● **RECORDED DATA**:
════════════════════
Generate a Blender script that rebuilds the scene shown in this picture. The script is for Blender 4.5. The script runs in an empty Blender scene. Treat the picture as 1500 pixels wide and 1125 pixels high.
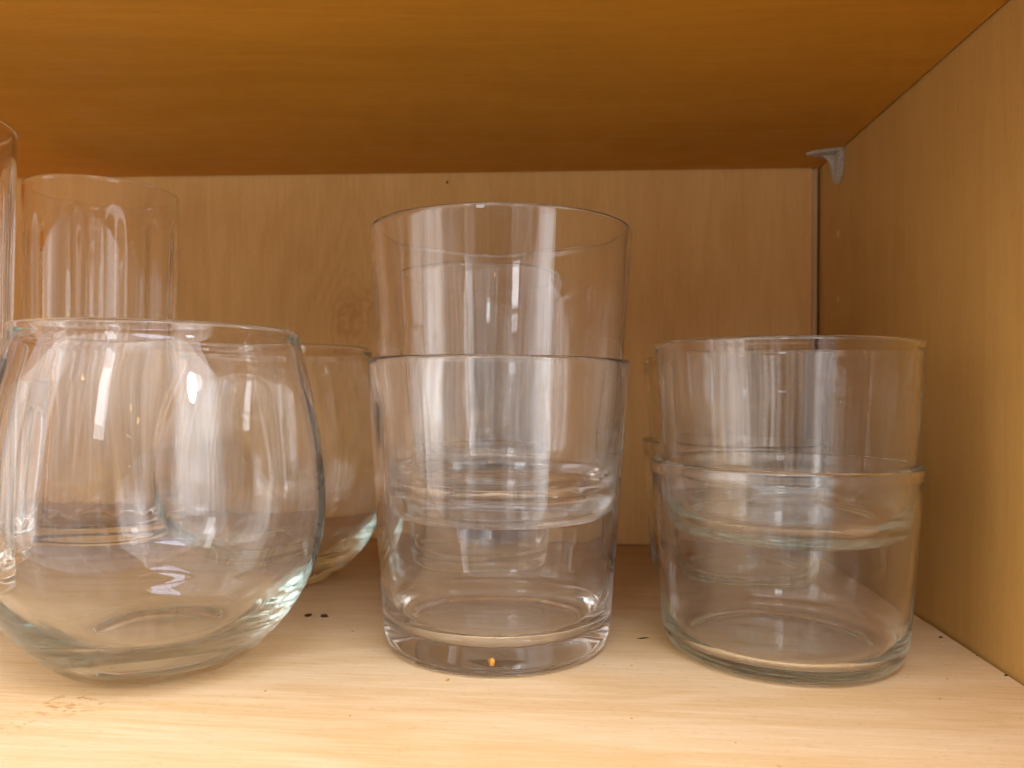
import bpy, bmesh, math, random
from mathutils import Vector, Matrix, noise

random.seed(7)
CM = 0.01
PI = math.pi
sc = bpy.context.scene
COL = sc.collection

# ------------------------------------------------------------------ camera
F_PX, YAW, PITCH, ROLL, CAM_H = 1128.1, 0.0749, 0.0058, 0.0081, 8.1993
cam_d = bpy.data.cameras.new('camera')
cam = bpy.data.objects.new('camera', cam_d)
COL.objects.link(cam)
fwd = Vector((-math.sin(YAW) * math.cos(PITCH), math.cos(YAW) * math.cos(PITCH), math.sin(PITCH)))
rgt = Vector((math.cos(YAW), math.sin(YAW), 0.0))
up = rgt.cross(fwd)
r2 = math.cos(ROLL) * rgt + math.sin(ROLL) * up
u2 = -math.sin(ROLL) * rgt + math.cos(ROLL) * up
cam.matrix_world = Matrix(((r2.x, u2.x, -fwd.x, 0), (r2.y, u2.y, -fwd.y, 0), (r2.z, u2.z, -fwd.z, CAM_H * CM), (0, 0, 0, 1)))
cam_d.sensor_width = 36.0
cam_d.lens = F_PX / 1500 * 36.0
cam_d.clip_start = 0.005
cam_d.clip_end = 50.0
cam_d.dof.use_dof = True
cam_d.dof.focus_distance = 0.225
cam_d.dof.aperture_fstop = 18.0
sc.camera = cam

# ------------------------------------------------------------------ render / view
sc.view_settings.view_transform = 'Standard'
sc.view_settings.look = 'None'
sc.view_settings.exposure = 0.0
sc.view_settings.gamma = 1.0
sc.view_settings.use_curve_mapping = False
cy = sc.cycles
cy.max_bounces = 60
cy.transmission_bounces = 60
cy.use_light_tree = False
cy.use_adaptive_sampling = True
cy.adaptive_threshold = 0.03
cy.glossy_bounces = 60
cy.diffuse_bounces = 4
cy.caustics_reflective = True
cy.caustics_refractive = True
cy.blur_glossy = 0.3
cy.sample_clamp_indirect = 8.0
cy.use_denoising = True
try:
    cy.denoiser = 'OPENIMAGEDENOISE'
    cy.denoising_input_passes = 'RGB_ALBEDO_NORMAL'
except Exception:
    pass

# ------------------------------------------------------------------ node helper
class NT:
    def __init__(self, tree):
        self.t = tree
        self.t.nodes.clear()
    def n(self, kind, **kw):
        nd = self.t.nodes.new(kind)
        for k, v in kw.items():
            setattr(nd, k, v)
        return nd
    def put(self, sock, v):
        if v is None:
            return
        if isinstance(v, bpy.types.NodeSocket):
            self.t.links.new(v, sock)
        else:
            sock.default_value = v
    def m(self, op, a, b=None, c=None, clamp=False):
        nd = self.n('ShaderNodeMath', operation=op, use_clamp=clamp)
        for i, v in enumerate((a, b, c)):
            self.put(nd.inputs[i], v)
        return nd.outputs[0]
    def vm(self, op, a, b=None):
        nd = self.n('ShaderNodeVectorMath', operation=op)
        self.put(nd.inputs[0], a)
        self.put(nd.inputs[1], b)
        return nd.outputs['Value'] if op in ('LENGTH', 'DISTANCE', 'DOT_PRODUCT') else nd.outputs[0]
    def noise(self, vec, scale, detail=3.0, rough=0.5, dist=0.0):
        nd = self.n('ShaderNodeTexNoise')
        self.put(nd.inputs['Vector'], vec)
        nd.inputs['Scale'].default_value = scale
        nd.inputs['Detail'].default_value = detail
        nd.inputs['Roughness'].default_value = rough
        nd.inputs['Distortion'].default_value = dist
        return nd.outputs[0]
    def map(self, v, a, b, c=0.0, d=1.0, smooth=False):
        nd = self.n('ShaderNodeMapRange', clamp=True)
        if smooth:
            nd.interpolation_type = 'SMOOTHSTEP'
        self.put(nd.inputs[0], v)
        for i, x in enumerate((a, b, c, d)):
            self.put(nd.inputs[1 + i], x)
        return nd.outputs[0]
    def mix(self, f, a, b, mode='MIX'):
        nd = self.n('ShaderNodeMix', data_type='RGBA', blend_type=mode)
        self.put(nd.inputs[0], f)
        self.put(nd.inputs[6], a if isinstance(a, bpy.types.NodeSocket) else (*a, 1))
        self.put(nd.inputs[7], b if isinstance(b, bpy.types.NodeSocket) else (*b, 1))
        return nd.outputs[2]
    def scale(self, vec, s):
        nd = self.n('ShaderNodeVectorMath', operation='MULTIPLY')
        self.put(nd.inputs[0], vec)
        nd.inputs[1].default_value = s
        return nd.outputs[0]

# ------------------------------------------------------------------ world: the dim kitchen the cupboard opens on
world = bpy.data.worlds.new('World')
sc.world = world
world.use_nodes = True
w = NT(world.node_tree)
tc = w.n('ShaderNodeTexCoord')
gen = tc.outputs['Generated']
sep = w.n('ShaderNodeSeparateXYZ')
w.put(sep.inputs[0], gen)
az = w.m('ARCTAN2', sep.outputs[0], w.m('MULTIPLY', sep.outputs[1], -1.0))     # 0 = straight behind the camera, + to the right
el = w.m('ARCSINE', sep.outputs[2])
comb = w.n('ShaderNodeCombineXYZ')
w.put(comb.inputs[0], w.m('MULTIPLY', az, 7.0))
w.put(comb.inputs[1], w.m('MULTIPLY', el, 0.7))
stripes = w.noise(comb.outputs[0], 1.6, 5.0, 0.62)
clutter = w.noise(gen, 9.0, 5.0, 0.6)
lowmask = w.map(el, -0.15, -0.5, 0.0, 1.0, True)
s1 = w.map(stripes, 0.41, 0.60, 0.20, 1.50)
s2 = w.map(clutter, 0.40, 0.62, 0.06, 1.15)
lum = w.n('ShaderNodeMix', data_type='FLOAT')
w.put(lum.inputs[0], lowmask); w.put(lum.inputs[2], s1); w.put(lum.inputs[3], s2)
body = w.map(w.m('ABSOLUTE', w.m('ADD', w.m('MULTIPLY', w.m('SUBTRACT', stripes, 0.5), 0.35), w.m('SUBTRACT', az, -0.03))), 0.22, 0.30, 0.18, 1.0, True)   # whoever stands before the cupboard
lum_b = w.m('MULTIPLY', lum.outputs[0], w.m('MAXIMUM', body, w.map(el, 0.25, 0.42)))
def band(a0, a1, soft, gain):                                          # tall daylit openings with soft curtains
    k = w.m('MULTIPLY', w.map(az, a0 - soft, a0 + soft, 0.0, 1.0, True), w.map(az, a1 - soft, a1 + soft, 1.0, 0.0, True))
    k = w.m('MULTIPLY', k, w.map(el, -0.42, -0.30, 0.0, 1.0, True))
    return w.m('MULTIPLY', w.m('MULTIPLY', k, w.map(stripes, 0.38, 0.62, 0.65, 1.15)), gain)
lum_b = w.m('ADD', lum_b, w.m('ADD', band(-1.32, -0.80, 0.10, 1.5), band(0.66, 1.15, 0.06, 2.1)))
edge_n = w.m('MULTIPLY', w.m('SUBTRACT', stripes, 0.5), 0.10)
elw = w.m('ADD', el, edge_n)
counter = w.m('MULTIPLY', w.map(elw, -0.47, -0.44, 0.0, 1.0), w.map(elw, -0.35, -0.32, 1.0, 0.0))   # pale worktop below the cupboard
counter = w.m('MULTIPLY', counter, w.m('MULTIPLY', w.map(az, -1.1, -0.9), w.map(az, 0.75, 0.85, 1.0, 0.0)))
lum_b = w.m('ADD', lum_b, w.m('MULTIPLY', counter, 1.8))
lum_up = w.m('ADD', lum_b, w.map(el, 0.15, 0.55, 0.0, 1.5, True))
tint = w.mix(w.map(clutter, 0.4, 0.62), (1.0, 0.87, 0.76), (0.93, 0.95, 1.0))
bg = w.n('ShaderNodeBackground')
w.put(bg.inputs[0], tint)
WORLD_S = 1.0
w.put(bg.inputs[1], w.m('MULTIPLY', lum_up, WORLD_S))
wo = w.n('ShaderNodeOutputWorld')
w.t.links.new(bg.outputs[0], wo.inputs[0])
try:
    world.cycles.sampling_method = 'MANUAL'
    world.cycles.sample_map_resolution = 512
except Exception:
    pass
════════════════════
Give again exactly the lines running from the beginning of the material above through the line that contains "COL = sc.collection", and leave out every picture.

Generate a Blender script that rebuilds the scene shown in this picture. The script is for Blender 4.5. The script runs in an empty Blender scene. Treat the picture as 1500 pixels wide and 1125 pixels high.
import bpy, bmesh, math, random
from mathutils import Vector, Matrix, noise

random.seed(7)
CM = 0.01
PI = math.pi
sc = bpy.context.scene
COL = sc.collection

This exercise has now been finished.